[BEGIN]

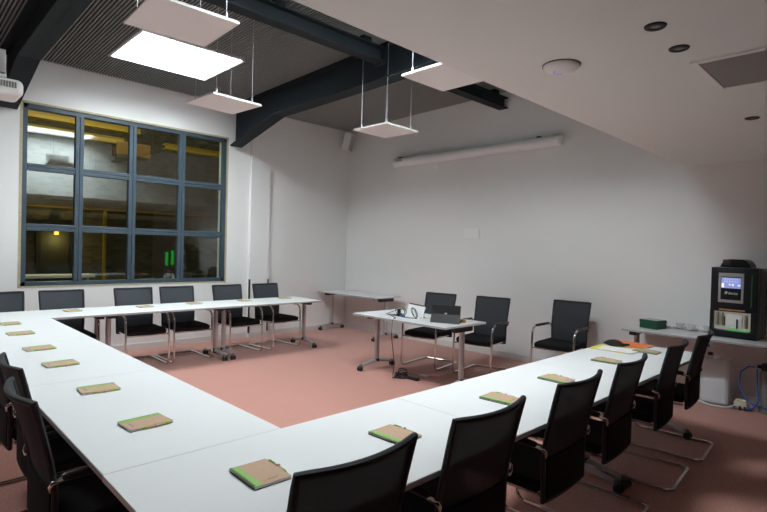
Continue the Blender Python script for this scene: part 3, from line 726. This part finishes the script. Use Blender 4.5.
for y, zz in ((.135, .01), (.095, .01), (-.12, 0)):
    part(by, 'spout', M['brass'], lambda b: b.lathe([(.014, .11 + zz), (.017, .12 + zz), (.017, .235 + zz), (.009, .248 + zz)], (.028, y, 0), 14), True)
part(by, 'lever', M['dark'], lambda b: b.box((.004, -.052, .10), (.014, -.040, .20), .003))
part(by, 'lever', M['dark'], lambda b: b.box((.008, .06, .12), (.018, .072, .22), .003))
part(by, 'header', M['wood'], lambda b: b.box((-.003, -.115, .282), (.004, .115, .298), .002))
part(t, 'drip_light', M['greeni'], lambda b: b.box((-.001, -.135, .0755), (.035, .05, .0795)))
part(t, 'drip_tray', M['bezel'], lambda b: [b.box((-.001, .055 + k * .012, .0755), (.04, .062 + k * .012, .08)) for k in range(8)])

t = thing('card_box', 'dark green lidded card box at left end of coffee table', 'box', (6.37, 2.06, ZT), math.radians(-14))
part(t, 'body', M['dgreen'], lambda b: b.box((-.09, -.105, 0), (.09, .105, .075), .002))
part(t, 'lid', M['dgreen'], lambda b: b.box((-.093, -.108, .07), (.093, .108, .098), .003))
part(t, 'top_label', M['bezel'], lambda b: b.box((-.08, -.09, .098), (.08, .09, .0995)))
def make_cup():
    t = thing('coffee_cup', 'x', 'cup')
    part(t, 'bowl', M['porc'], lambda b: b.lathe([(.0005, .002), (.022, .0), (.026, .006), (.036, .03), (.041, .06), (.0385, .06), (.033, .03), (.022, .010), (.0005, .009)], (0, 0, 0), 26), True)
    part(t, 'handle', M['porc'], lambda b: b.tube(fillet([(.036, 0, .05), (.064, 0, .050), (.058, 0, .018), (.032, 0, .020)], .012), .0045, 8), True)
    return t
def make_saucer():
    o = MB().lathe([(.0005, .002), (.03, .0), (.045, .004), (.074, .016), (.074, .018), (.045, .007), (.03, .005), (.0005, .005)], (0, 0, 0), 28).build('saucer', M['porc'], None, True)
    return o
cp, sc, first = make_cup(), make_saucer(), True
for x, y, rz, w in ((6.56, 2.00, 30, 'farthest left, half behind the green box'), (6.60, 1.845, -60, 'next to the green box'), (6.56, 1.715, -80, 'in the middle between green box and coffee machine'), (6.57, 1.56, 200, 'touching the coffee machine side')):
    c = cp if first else copy_tree(cp); s = sc if first else copy_tree(sc); first = False
    s.location = (x, y, ZT); tag(s, 'white saucer ' + w, 'saucer', 'saucers on the coffee table')
    c.location = (x, y, ZT + .0055); c.rotation_euler = (0, 0, math.radians(rz)); tag(c, 'white porcelain coffee cup ' + w, 'cup', 'cups on the coffee table')

t = thing('water_can', 'translucent white water can with pump under the coffee table', 'water can', (6.50, 1.445, 0))
def rbox(b, x, y, z0, z1, r, seg=6):
    b.box((-x, -y, z0), (x, y, z1), r, seg)
part(t, 'can', M['jug'], lambda b: rbox(b, .105, .142, .0, .49, .05), True)
part(t, 'water', M['water'], lambda b: rbox(b, .100, .137, .006, .285, .045), True)
pm = part(t, 'pump', M['white'], lambda b: b.lathe([(.03, 0.49), (.032, 0.51), (.026, 0.53), (.014, 0.54), (.012, 0.61), (.02, 0.615), (.02, 0.63)], (0, .01, 0), 18), True)
part(pm, 'spout', M['white'], lambda b: b.box((-.02, -.06, 0.615), (.012, .06, 0.632), .006))
part(pm, 'blue_tip', M['blue'], lambda b: b.box((-.02, .07, 0.628), (.005, .105, .604), .005))
part(pm, 'black_clip', M['blackm'], lambda b: b.box((-.03, .04, 0.515), (.01, .085, 0.55), .008))
o = MB().use(M['hose']).tube(fillet([(6.62, 1.64, .14), (6.60, 1.66, .012), (6.44, 1.62, .012), (6.33, 1.46, .012), (6.36, 1.32, .012), (6.42, 1.255, .03)], .07), .011, 10).build('hose', M['hose'], None, True); tag(o, 'white water hose curving over carpet in front of water can', 'hose')
t = thing('water_valve', 'ivory water valve block with blue fittings on carpet by wall', 'valve', (6.45, 1.205, 0))
part(t, 'body', M['ivory'], lambda b: b.box((-.04, -.06, .02), (.04, .06, .085), .012, 2).box((-.03, -.05, .085), (.03, .05, .105), .008), True)
part(t, 'foot', M['blackm'], lambda b: [b.box((-.042, y, 0), (.03, y + .022, .045), .004) for y in (-.05, -.01)])
part(t, 'fitting', M['blue'], lambda b: [b.lathe([(.012, 0), (.012, .03)], (-.045, .045, .03), 10, Matrix.Rotation(-PI / 2, 3, 'Y')), b.lathe([(.012, 0), (.012, .03)], (.0, -.06, .03), 10, Matrix.Rotation(PI / 2, 3, 'X'))])
t = thing('filter_cartridge', 'grey water filter cartridge with black cap at right edge', 'water filter', (6.50, 1.00, 0))
part(t, 'cartridge', M['filt'], lambda b: b.lathe([(.06, 0), (.065, .02), (.065, .41), (.05, .44)], (0, 0, 0), 22), True)
part(t, 'cap', M['blackm'], lambda b: b.lathe([(.05, .435), (.056, .44), (.056, .495), (.04, .51)], (0, 0, 0), 22).box((-.03, .03, .455), (.03, .085, .485), .006), True)
def bt(b):
    P = lambda L: fillet([(6.43, y, z) for y, z in L], .06)
    b.tube(P([(1.09, .47), (1.15, .465), (1.215, .40), (1.225, .26), (1.17, .13), (1.10, .08), (.98, .06)]), .0075, 8)
o = MB().use(M['blue']); bt(o); tag(o.build('water_hose', M['blue'], None, True), 'blue water hose looping left out of the filter cap', 'hose', 'blue water hoses')
o = MB().use(M['blue']).tube(fillet([(6.415, 1.07, .455), (6.41, 1.065, .27), (6.40, 1.045, .13), (6.40, 1.10, .035), (6.43, 1.15, .03)], .05), .0075, 8).build('water_hose', M['blue'], None, True); tag(o, 'blue water hose dropping from filter cap to valve block', 'hose', 'blue water hoses')

# ------------------------------------------------------------------ lights in the hall
l = bpy.data.lights.new('hall light', 'POINT'); l.energy = 60; l.color = (1, .85, .55); l.shadow_soft_size = 0
lo = bpy.data.objects.new('hall_light', l); COL.objects.link(lo); lo.location = (2.5, 9.6, 5.2)
l = bpy.data.lights.new('hall lamp', 'POINT'); l.energy = 3; l.color = (1, .7, .2); l.shadow_soft_size = 0
lo = bpy.data.objects.new('hall_lamp_light', l); COL.objects.link(lo); lo.location = (2.73, 12.75, 1.6)

# ------------------------------------------------------------------ world, camera, view
w = bpy.data.worlds.new('sky'); scene.world = w; w.use_nodes = True
bg = w.node_tree.nodes['Background']; bg.inputs['Color'].default_value = (.94, 1, .985, 1); bg.inputs['Strength'].default_value = 13.0

cam = bpy.data.cameras.new('camera'); co = bpy.data.objects.new('camera', cam); COL.objects.link(co)
cam.sensor_fit = 'HORIZONTAL'; cam.sensor_width = 36; cam.lens = 516.83 / 767 * 36; cam.clip_start = .05
yw, pt_, rl = .77418, -.01399, .0262
Fv = Vector((math.sin(yw) * math.cos(pt_), math.cos(yw) * math.cos(pt_), math.sin(pt_)))
Rt = Vector((math.cos(yw), -math.sin(yw), 0)); Up = Rt.cross(Fv)
R_ = math.cos(rl) * Rt + math.sin(rl) * Up; U_ = -math.sin(rl) * Rt + math.cos(rl) * Up
mw = Matrix((R_, U_, -Fv)).transposed().to_4x4(); mw.translation = Vector((0, 0, 1.58))
co.matrix_world = mw; scene.camera = co
vs = scene.view_settings; vs.view_transform = 'Standard'; vs.look = 'None'; vs.gamma = 1; vs.exposure = 1.48; vs.use_curve_mapping = False
scene.cycles.use_denoising = True
scene.cycles.max_bounces = 10; scene.cycles.diffuse_bounces = 6; scene.cycles.transparent_max_bounces = 16
scene.cycles.sample_clamp_indirect = 6; scene.cycles.caustics_reflective = False; scene.cycles.caustics_refractive = False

[END]

From the listing above, report the number of lines containing the string "scene", without any accompanying remarks.

7